More than half of Americans polled in a survey released Thursday said they agreed with the statement "We are really in the era of Big Brother."
The survey from the University of Southern California was conducted last year, before recent revelations of large-scale, secret government surveillance programs. Yet it still found that some 35 percent of respondents agreed that "There is no privacy, get over it."
A growing number of Internet users said they are concerned about the government checking on their online activities, according to the survey. But even more people were worried about businesses doing the same.
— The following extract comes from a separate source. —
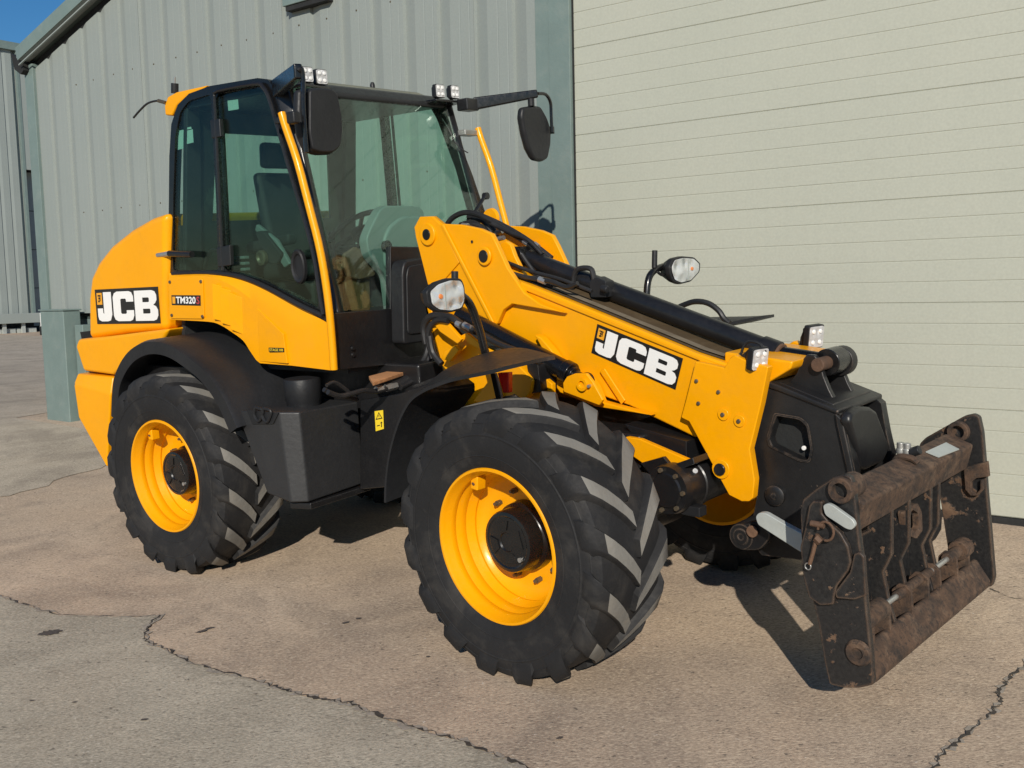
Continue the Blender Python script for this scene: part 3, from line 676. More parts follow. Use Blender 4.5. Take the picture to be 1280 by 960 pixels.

The USC Annenberg School's Center for the Digital Future has polled more than 2,000 U.S. households about their Internet and technology use each year, with the exception of 2011, since 1999.
Forty-three percent of Internet users said they are concerned about the government checking what they do online, up from 38 percent in 2010. But 57 percent said they were worried about private companies doing the same thing — up from 48 percent in the earlier study.
A 2012 survey by the Pew Research Center found that almost three-quarters of Americans are concerned that businesses are collecting too much information about people like them, while 64 percent had the same worry about the government.
In addition to their views on privacy, the most recent report also found that 86 percent of Americans are online, up from 82 percent in 2010. That's the highest level in the study's history and further evidence of how central the Internet has become in American's lives, especially in the age of mobile devices.